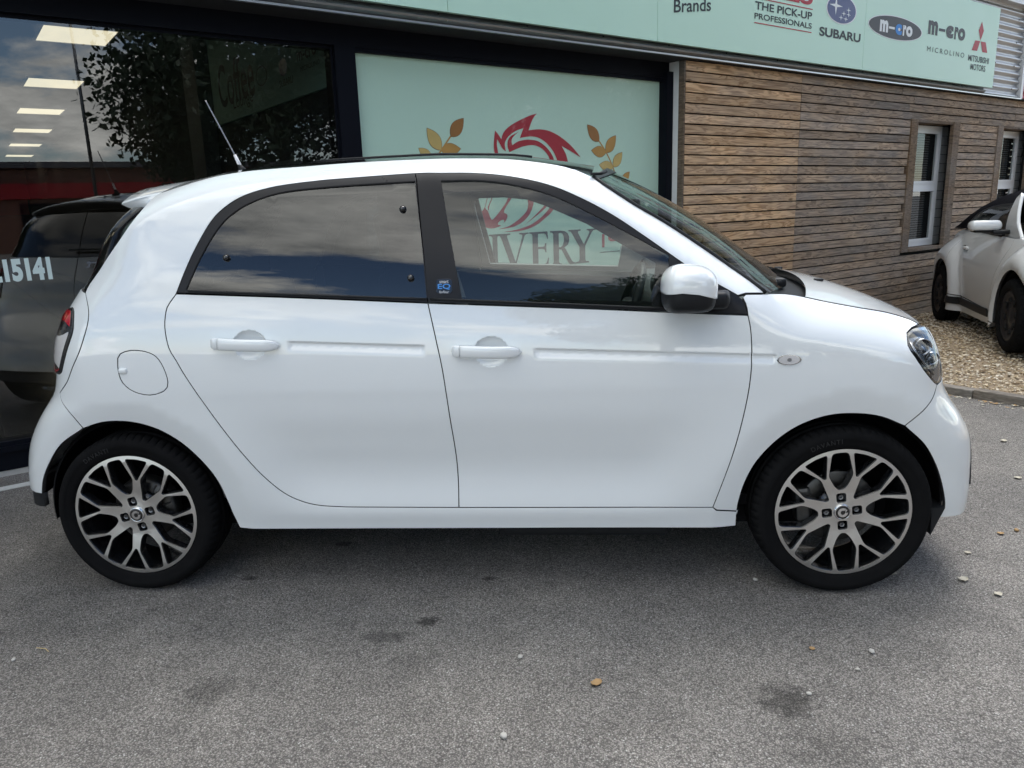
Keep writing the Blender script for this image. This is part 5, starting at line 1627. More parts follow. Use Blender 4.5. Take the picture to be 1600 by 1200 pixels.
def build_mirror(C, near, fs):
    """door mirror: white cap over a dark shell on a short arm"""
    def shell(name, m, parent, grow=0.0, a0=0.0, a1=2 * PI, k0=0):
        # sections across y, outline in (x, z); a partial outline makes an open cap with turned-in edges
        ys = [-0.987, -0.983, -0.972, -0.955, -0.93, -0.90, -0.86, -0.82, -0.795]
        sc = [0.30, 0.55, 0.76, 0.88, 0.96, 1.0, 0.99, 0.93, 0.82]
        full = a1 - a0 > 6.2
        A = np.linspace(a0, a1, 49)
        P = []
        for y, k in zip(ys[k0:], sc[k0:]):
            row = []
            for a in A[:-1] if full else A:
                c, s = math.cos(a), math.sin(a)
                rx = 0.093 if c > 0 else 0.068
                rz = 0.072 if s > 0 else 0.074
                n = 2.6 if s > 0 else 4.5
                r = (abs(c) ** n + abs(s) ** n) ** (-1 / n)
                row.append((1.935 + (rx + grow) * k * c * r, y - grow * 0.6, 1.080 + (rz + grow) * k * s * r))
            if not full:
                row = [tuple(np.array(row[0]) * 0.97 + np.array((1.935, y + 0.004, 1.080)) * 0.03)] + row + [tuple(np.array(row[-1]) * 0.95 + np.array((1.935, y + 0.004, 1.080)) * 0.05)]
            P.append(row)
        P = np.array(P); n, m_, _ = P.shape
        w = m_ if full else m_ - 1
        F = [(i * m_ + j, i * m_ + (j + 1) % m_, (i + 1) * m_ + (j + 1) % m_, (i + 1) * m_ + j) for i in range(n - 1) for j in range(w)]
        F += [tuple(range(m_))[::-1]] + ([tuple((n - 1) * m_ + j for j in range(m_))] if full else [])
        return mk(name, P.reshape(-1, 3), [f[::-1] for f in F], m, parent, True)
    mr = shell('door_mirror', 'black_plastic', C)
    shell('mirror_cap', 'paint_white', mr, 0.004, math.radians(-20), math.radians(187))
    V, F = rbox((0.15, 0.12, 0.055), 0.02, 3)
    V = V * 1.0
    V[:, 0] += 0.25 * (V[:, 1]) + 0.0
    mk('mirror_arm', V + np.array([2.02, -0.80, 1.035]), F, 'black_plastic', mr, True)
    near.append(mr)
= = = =
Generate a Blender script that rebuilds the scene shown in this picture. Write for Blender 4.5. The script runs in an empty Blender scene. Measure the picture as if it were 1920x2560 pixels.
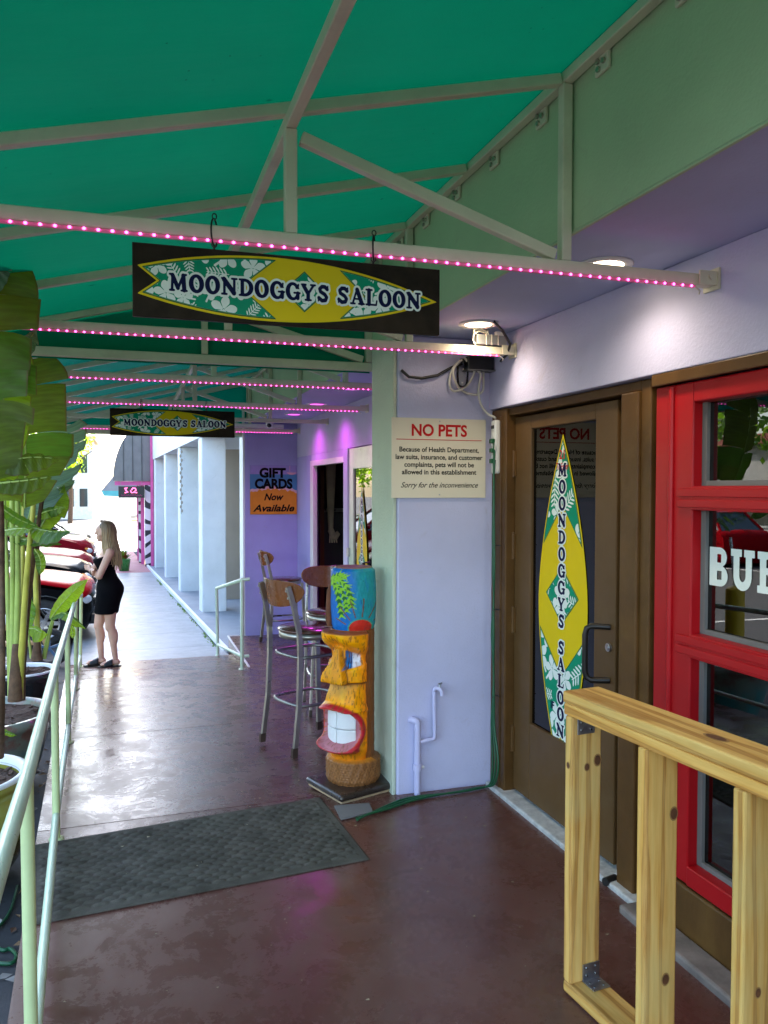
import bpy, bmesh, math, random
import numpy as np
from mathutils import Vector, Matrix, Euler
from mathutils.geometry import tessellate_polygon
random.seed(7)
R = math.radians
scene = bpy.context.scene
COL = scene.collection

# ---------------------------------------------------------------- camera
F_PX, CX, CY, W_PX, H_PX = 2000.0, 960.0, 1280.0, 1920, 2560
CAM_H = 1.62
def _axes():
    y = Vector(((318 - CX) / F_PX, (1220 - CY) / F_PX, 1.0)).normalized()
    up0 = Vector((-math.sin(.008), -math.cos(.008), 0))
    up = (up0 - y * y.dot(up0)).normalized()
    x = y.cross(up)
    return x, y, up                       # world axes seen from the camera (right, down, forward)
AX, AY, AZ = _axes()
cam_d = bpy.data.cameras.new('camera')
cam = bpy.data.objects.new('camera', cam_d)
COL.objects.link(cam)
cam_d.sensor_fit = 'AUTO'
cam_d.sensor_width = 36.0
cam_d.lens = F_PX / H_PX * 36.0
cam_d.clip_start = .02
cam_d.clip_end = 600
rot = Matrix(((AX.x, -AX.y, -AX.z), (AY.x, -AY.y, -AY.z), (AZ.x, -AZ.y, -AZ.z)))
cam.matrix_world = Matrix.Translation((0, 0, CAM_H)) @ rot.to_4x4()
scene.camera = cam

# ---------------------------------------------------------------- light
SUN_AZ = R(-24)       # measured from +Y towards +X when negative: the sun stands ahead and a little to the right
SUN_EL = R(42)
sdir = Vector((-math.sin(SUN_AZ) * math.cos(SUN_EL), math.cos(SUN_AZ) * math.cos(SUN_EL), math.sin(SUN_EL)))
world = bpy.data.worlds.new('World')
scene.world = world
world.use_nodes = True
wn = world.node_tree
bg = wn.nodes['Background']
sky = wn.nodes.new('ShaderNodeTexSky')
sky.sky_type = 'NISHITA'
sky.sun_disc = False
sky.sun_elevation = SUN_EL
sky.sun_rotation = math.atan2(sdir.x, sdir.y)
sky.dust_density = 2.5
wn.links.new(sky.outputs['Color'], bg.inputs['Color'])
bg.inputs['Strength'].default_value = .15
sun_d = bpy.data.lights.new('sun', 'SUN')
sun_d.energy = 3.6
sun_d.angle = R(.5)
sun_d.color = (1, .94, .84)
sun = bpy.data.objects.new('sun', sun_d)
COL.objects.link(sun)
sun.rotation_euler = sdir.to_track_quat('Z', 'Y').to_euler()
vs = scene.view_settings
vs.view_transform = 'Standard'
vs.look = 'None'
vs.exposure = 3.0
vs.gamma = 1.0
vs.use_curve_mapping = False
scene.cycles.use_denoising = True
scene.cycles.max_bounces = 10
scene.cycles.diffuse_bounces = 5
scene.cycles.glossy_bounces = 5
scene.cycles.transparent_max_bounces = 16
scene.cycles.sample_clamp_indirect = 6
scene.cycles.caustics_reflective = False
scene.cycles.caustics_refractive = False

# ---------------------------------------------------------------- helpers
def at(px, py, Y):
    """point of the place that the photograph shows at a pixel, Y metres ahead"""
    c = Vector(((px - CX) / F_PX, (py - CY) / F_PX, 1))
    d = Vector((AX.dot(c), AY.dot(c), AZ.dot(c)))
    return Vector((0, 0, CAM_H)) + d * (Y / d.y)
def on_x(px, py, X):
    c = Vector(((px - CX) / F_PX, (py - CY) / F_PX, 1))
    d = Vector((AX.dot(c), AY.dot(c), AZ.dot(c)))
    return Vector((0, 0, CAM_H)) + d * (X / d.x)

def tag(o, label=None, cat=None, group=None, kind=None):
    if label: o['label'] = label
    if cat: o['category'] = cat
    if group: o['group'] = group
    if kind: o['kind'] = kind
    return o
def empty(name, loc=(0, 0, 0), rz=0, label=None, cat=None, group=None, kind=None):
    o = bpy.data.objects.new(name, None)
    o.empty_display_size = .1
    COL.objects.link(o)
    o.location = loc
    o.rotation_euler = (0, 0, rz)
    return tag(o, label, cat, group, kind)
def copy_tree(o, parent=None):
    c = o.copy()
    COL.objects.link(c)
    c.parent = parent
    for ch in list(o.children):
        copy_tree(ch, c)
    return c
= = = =
** The request **
In the listing, find all lines with the string "that" and copy them.

** Task answer **
Generate a Blender script that rebuilds the scene shown in this picture. Write for Blender 4.5. The script runs in an empty Blender scene. Measure the picture as if it were 1920x2560 pixels.
    """point of the place that the photograph shows at a pixel, Y metres ahead"""